Suppose you were exploring an unknown glacier in the north of Greenland in the dead of winter. Just as you reach a sheer cliff with a spectacular view of miles and miles of jagged ice and mountains of snow, a terrible storm breaks in. The wind is so strong that the fear rises in your heart that it might blow you over the cliff. But in the midst of the storm you discover a cleft in the ice where you can hide. Here you feel secure. But, even though secure, the awesome might of the storm rages on, and you watch it with a kind of trembling pleasure as it surges out across the distant glaciers.

At first there was the fear that this terrible storm and awesome terrain might claim your life. But then you found a refuge and gained the hope that you would be safe. But not everything in the feeling called fear vanished from your heart. Only the life-threatening part. There remained the trembling, the awe, the wonder, the feeling that you would never want to tangle with such a storm or be the adversary of such a power.

And so it is with God. In the same Psalm we read, “He gives snow like wool; he scatters hoarfrost like ashes. He casts forth his ice like morsels; who can stand before his cold?” (vv. 16-17). The cold of God is a fearful thing—who can stand against it! And verses 4-5 point to the same power of God in nature: “He determines the number of the stars, he gives to all of them their names. Great is our LORD, and abundant in power; his understanding is beyond measure.”

In other words, God’s greatness is greater than the universe of stars, and his power is behind the unendurable cold of arctic storms. Yet he cups his hand around us and says, “Take refuge in my love and let the terrors of my power become the awesome fireworks of your happy night-sky.” The fear of God is what is left of the storm when you have a safe place to watch right in the middle of it. And in that place of refuge we say, “This is amazing, this is terrible, this is incredible power; Oh, the thrill of being here in the center of the awful power of God, yet protected by God himself! Oh, what a terrible thing to fall into the hands of the living God without hope, without a Savior!
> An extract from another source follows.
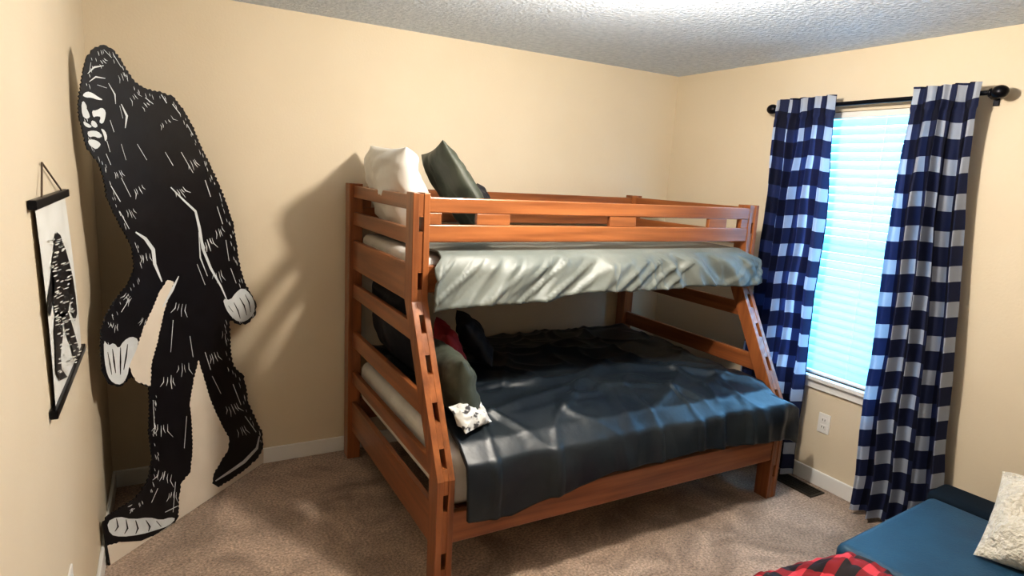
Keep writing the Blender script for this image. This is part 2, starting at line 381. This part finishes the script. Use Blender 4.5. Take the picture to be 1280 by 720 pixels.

Better to have a millstone tied around my neck and be thrown into the depths of the sea than to offend against this God! What a wonderful privilege to know the favor of this God in the midst of his power!”

And so we get an idea of how we feel both hope and fear at the same time. Hope turns fear into a trembling and peaceful wonder; and fear takes everything trivial out of hope and makes it earnest and profound. The terrors of God make the pleasures of his people intense. The fireside fellowship is all the sweeter when the storm is howling outside the cottage.

Discussion of the fear of the Lord is a subject sorely lacking in evangelical circles. For a good introduction to this biblical theme, see Jerry Bridges, The Joy of Fearing God.